The unemployed or those not in work can give as much if not more than anybody else, and respected charities including Tomorrow's People, who placed these volunteers with Close Protection (the firm delivering the staff to the river pageant), have long stressed the value and worth of unpaid work experience and volunteering for the long-term unemployed. From the debate about unpaid interns to desperate attempts to argue that only state activity can be effective, it is desperately unfortunate that volunteering and free work experience is now taken as a euphemism for exploitation.

Perhaps the real issue here is the linking of the profit motive to charities and their work. The Government's work programme is well intentioned. Remaining on welfare helps no one. But how people escape from unemployment is a different matter. There is a wide professional consensus that the Workfare Programme has not practised the "Big Society" vision and that big out-sourcing contractors have been awarded the vast bulk of its contracts.

Both payment by results and the pre-tender capital requirements of the work programme effectively excluded smaller charities and local social enterprise providers.
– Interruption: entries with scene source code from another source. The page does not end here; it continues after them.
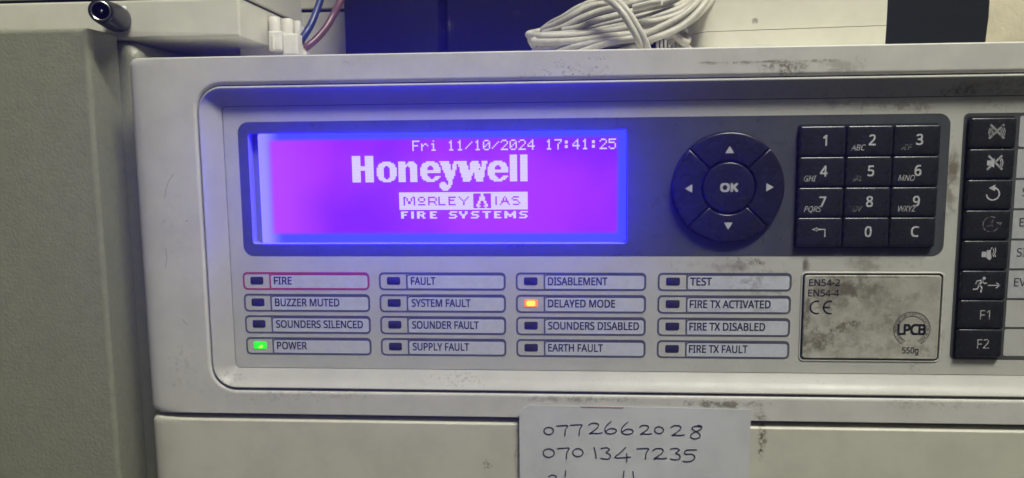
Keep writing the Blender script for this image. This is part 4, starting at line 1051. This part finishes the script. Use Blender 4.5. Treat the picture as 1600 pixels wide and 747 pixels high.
# thin sheet: second skin 0.15 mm behind
n0 = len(nv)
nv += [(x, y + 0.15, z) for x, y, z in nv]
nf += [(a + n0, d + n0, c + n0, b + n0) for a, b, c, d in nf]
edge = [i for i in range(NX + 1)] + [j * (NX + 1) + NX for j in range(1, NZ + 1)] + [NZ * (NX + 1) + i for i in range(NX - 1, -1, -1)] + [j * (NX + 1) for j in range(NZ - 1, 0, -1)]
for k in range(len(edge)):
    a, b = edge[k], edge[(k + 1) % len(edge)]
    nf.append((a, b, b + n0, a + n0))
link('sheet', mesh_of('sheet', nv, nf, 40), M['paper'], note)


def note_y(x, z):
    u = (x - x0) / (x1 - x0)
    v = min(max((z1 - z) / (z1 - z0), 0), 1)
    return -5.45 - 0.8 * math.exp(-((u * 3.6) ** 2)) - 0.35 * v * (1 + math.sin(u * 5)) - 0.12 * math.sin(u * 9 + v * 5) - 0.16


DIG = {'0': [arc(1, 100, 465, 16)], '7': [[(-.9, .85), (.1, .95), (.8, .9), (.45, .1), (.35, -1.1)]],
       '2': [[(-.9, .6), (-.4, 1.0), (.4, .95), (.55, .4), (0, -.3), (-.75, -.95), (-.2, -.85), (.5, -.9), (1.1, -.75)]],
       '6': [[(.1, 1.3), (-.5, .6), (-.8, -.1), (-.6, -.8), (0, -1.0), (.7, -.75), (.85, -.3), (.4, 0), (-.2, -.1), (-.6, -.5)]],
       '8': [[(.7, .9), (0, 1.0), (-.5, .6), (-.1, .15), (.5, -.3), (.6, -.9), (0, -1.25), (-.6, -1.0), (-.5, -.4), (.2, .1), (.75, .5), (.8, 1.0), (.3, 1.15)]],
       '1': [[(-.15, 1.0), (.05, 0), (.15, -1.1)]], '3': [[(-.7, .9), (.1, 1.05), (.5, .7), (0, .2), (.5, -.1), (.6, -.7), (.1, -1.0), (-.7, -.85)]],
       '4': [[(.35, 1.1), (-.3, .2), (-1.0, -.55), (-.2, -.6), (1.0, -.45)], [(.5, .1), (.55, -.5), (.5, -1.3)]],
       '5': [[(.9, .9), (-.5, .8), (-.6, .1), (.3, .15), (.7, -.4), (.4, -1.0), (-.3, -1.25), (-.9, -1.15)]],
       's': [[(-.8, .6), (-.2, 1.0), (.5, .8), (.6, .3)]], 'h': [[(0, 1.2), (-.1, 0)]], 'l': [[(0, 1.1), (.1, -.2)]]}


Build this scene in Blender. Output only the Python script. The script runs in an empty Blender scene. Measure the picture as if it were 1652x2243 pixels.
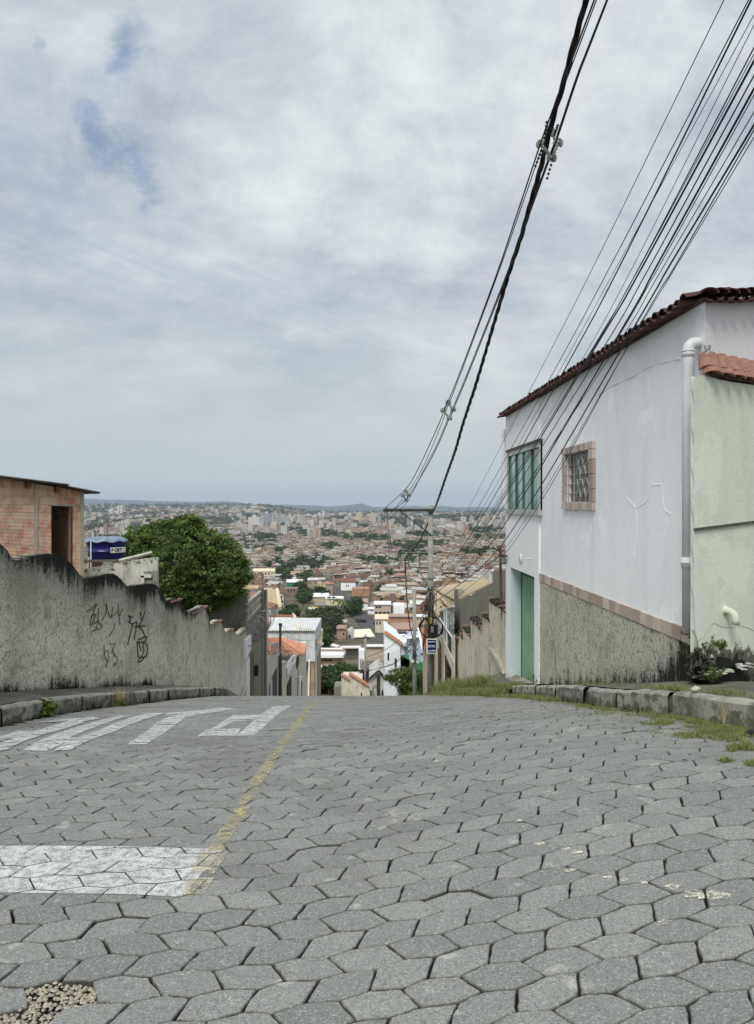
import bpy, math, random
import numpy as np
from mathutils import Vector, Matrix, noise as mnoise
R = math.radians
rnd = random.Random(7)
scene = bpy.context.scene
col = scene.collection
F = 1685.0; HY = 1105.0; CX = 826.0; VX = 782.0; K = (VX-CX)/F
def W(x, y, Y): return ((x-CX)/F*Y, Y, (HY-y)/F*Y)          # image ray at distance Y
def SY(x, a): return F*a/(x-VX)                              # distance on a street-parallel plane at offset a
def S(x, y, a):
    Y = SY(x, a); return W(x, y, Y)
def SP(Y, z, a): return (a+K*Y, Y, z)
def zat(y, Y): return (HY-y)/F*Y
_gp = [(-30,-0.9),(-6,-1.50),(0,-1.60),(2.75,-1.63),(3.67,-1.66),(5.0,-1.78),(6.0,-1.90),(7.4,-2.18),(9,-2.48),(10.5,-2.79),(12,-3.12),(13.7,-3.49),(16,-4.01),(17.5,-4.36),(19,-4.74),
 (22,-5.72),(30,-8.0),(40,-11.2),(60,-16.8),(80,-21.6),(100,-25.3),(130,-30),(180,-36.5),(260,-44.5),(400,-53),(560,-60),(750,-65),(1200,-69),(2150,-71),(3000,-62),(4500,-68),(6500,-74),(9000,-82),(12000,-85),(30000,0)]
_gx = np.array([p[0] for p in _gp]); _gz = np.array([p[1] for p in _gp])
# monotone-ish smooth interpolation (Catmull tangents, cubic Hermite)
_gm = np.gradient(_gz, _gx)
def GY(Y):
    Y = np.clip(np.asarray(Y, float), _gx[0], _gx[-1])
    i = np.clip(np.searchsorted(_gx, Y)-1, 0, len(_gx)-2)
    h = _gx[i+1]-_gx[i]; t = (Y-_gx[i])/h
    return ((2*t**3-3*t**2+1)*_gz[i]+(t**3-2*t**2+t)*h*_gm[i]+(-2*t**3+3*t**2)*_gz[i+1]+(t**3-t**2)*h*_gm[i+1])
def sm(t): 
    t = np.clip(t, 0, 1); return t*t*(3-2*t)
def RG(X, Y):   # road surface near the camera
    c = np.interp(Y, [0, 4.5, 7.8, 10, 13.7, 18, 22], [.30, .28, .20, .15, .09, .02, 0])
    return float(GY(Y) + c*sm((X+0.6)/2.8))
def G(Y): return float(GY(Y))
def Yof(y):     # far ground distance for an image row (beyond the crest)
    t = (y-HY)/F
    ys = np.geomspace(90, 9000, 900); v = -GY(ys)/ys
    k = np.argmin(np.abs(v-t)); return float(ys[k])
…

Prime contractors are meant to work with local charities, but there is little doubt that both the goodwill and the resources of the charities are being exploited. Plus the type of approach required to get people who have been out of the labour market for a long time into decent jobs requires trust and a wider remit than the longevity of paid work.

In this regard, the big contractors are not fit for purpose. Welfare to work requires a wider ethos and a more localised approach. Payment-by-results is not conducive to augmenting people's skills because the emphasis on "duration" of employment detracts from the "quality of outcomes"; the current incentive is to put people into low-wage jobs that lack prospects. Many claimants are dealing with issues such as substance abuse or mental illness, which lie outside the scope of a big standardised contractor to deal with.

Charities or social enterprises should be the main contractors for the work programme. No one can doubt their motives and they should be given a chance to prove their efficacy.